Saturday, August 18, 2007

[Jyo_hurricane] Hurricane Dean: August 18, Update A

I *knew* Hurricane Dean would be a nuisance! but he is a good-looking
storm at the moment with a nice eye and circulation. He is a very strong
Cat 4, with winds of 150 mph (130 kt) (cat 4: 131-155 mph; 114-135 kt)
and a central pressure of 929mb. An earlier plane reconnaissance
detected a minimum pressure of 924 mb earlier this morning but the NHC
didn't upgrade H. Dean to a cat 5 because the other data they received
from instruments dropped into the storm did not corroborate what the
flight level winds were showing. Hurricane force winds extend out 60
miles from the center, and tropical storm winds are out to 205 miles.

I was wrong yesterday when I said that the storm is no longer being
impacted by the low that was over the Bahamas. It is. The low has slowly
been moving westward and southward, and is currently sitting over
Florida. The low will continue to move westward and southward over the
Gulf of Mexico, and H. Dean should continue to follow it. The current
forecast track has the center of the cone going over Jamaica (as a cat
4) and then the Cayman Islands (as a cat 5). Assuming the storm
maintains it's current speed of 17 mph (which is slower than it was
before, but still quite fast), I agree with the track portion that
includes a direct hit or very close call for Jamaica and the Cayman
islands. By Monday evening though, I think it will be a little more
south (by at least a degree) than the center line is indicating - but
still within the cone. If that's the case, then it will go quite solidly
over the Yucatan Peninsula, and if it survives that, then it will
continue westward to Mexico. Having said this, I'm not a professional
forecaster with computer models or the latest/bestest plots - I'm just
working out the trajectory using trigonometry and a pencil and paper
(and you thought trig wouldn't be useful in 'real' life!) - so for those
in southern Texas, I reckon you should keep to your plans on getting
ready and boarding up your place in the next few days (landfall on that
coast, if it survives the Yucatan, should be on Weds/Thurs). I'll do
another track calculation later in the day or tomorrow.

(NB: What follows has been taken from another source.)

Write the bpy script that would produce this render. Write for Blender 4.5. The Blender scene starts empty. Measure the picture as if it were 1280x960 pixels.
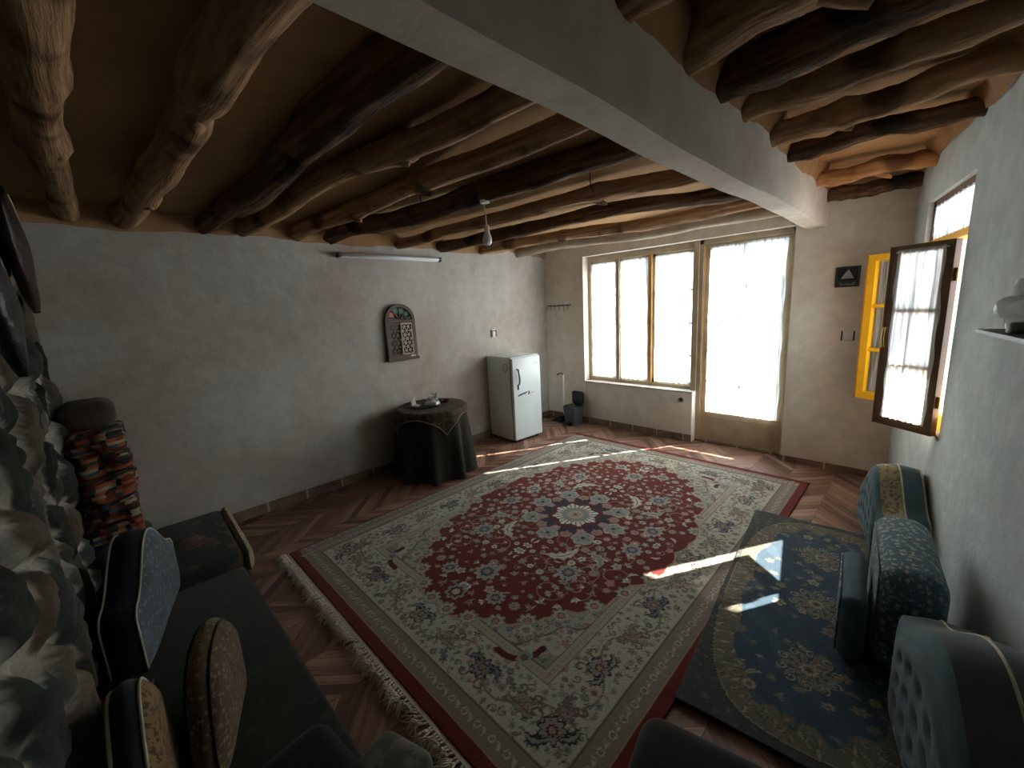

So, if that is the path this storm will take, what about the intensity?
This is where things get really interesting (depending on your point of
view of course, and as a geeky scientist-type, I think it is fascinating
:) ).
The atmosphere: the wind shear over the central Caribbean (around
Jamaica) is back and is pretty good, but the storm itself will modify
the wind field (because it is powerful), so although the shear might
have some impact, it won't be enough to knock it down by much.
The land: the storm will interact with Haiti, but I don't think the eye
will pass over Haiti at this point, so it won't be enough to knock it
down by a lot either. However, the shear and the limited land
interaction should both help a bit.
The ocean: this is the really naughty player in this game. As I said
yesterday, after the storm crosses about 70W, the water is not only warm
at the surface (29-30 deg C), but it is warm with depth in the western
Caribbean (much more so than the eastern). As the storm churns up water
from below the surface, instead of churning up colder water (and
therefore reducing it's own fuel supply), it will be churning up warm
water - it's like an all-you-can-eat buffet for the storm!
Unfortunately, the warm water is deepest right around Jamaica.

It will be a battle between the forces for good and evil. As it
approaches Jamaica, Hurricane Dean might experience a reduction in
intensity from it's current very strong cat 4 to a very strong cat 3 or
weaker cat 4, but in either case it is going to do some damage. After
Jamaica, at the moment it looks like the wind shear decreases, the ocean
is still v. bad, and there is less interaction with land as it
approaches the Caymans. So we can expect intensification again.

All of the above is based on a forward speed of 17 mph and a consistent
speed/direction movement in that low that it is following. If either of
these change speed (or direction in the case of the low), then the track
and intensity will probably change.

I heard from St. Thomas - they had some wind, no rain. All well in that
part of the world. I still don't see anything in the Atlantic behind H.
Dean - there are some areas with circulation but no convection, and
there are some areas of convection with no circulation. This is what
we've been seeing in the Atlantic so far this season before H. Dean came

More later.

These remarks are just what I think/see regarding tropical storms - not
the opinion of any organization I represent. If you are making an
evacuation decision, please heed your local emergency management and the
National Hurricane Center's official forecast and the National Weather
Service announcements. This is not an official forecast. If I "run away,
run away" (Monty Python), I'll let you know.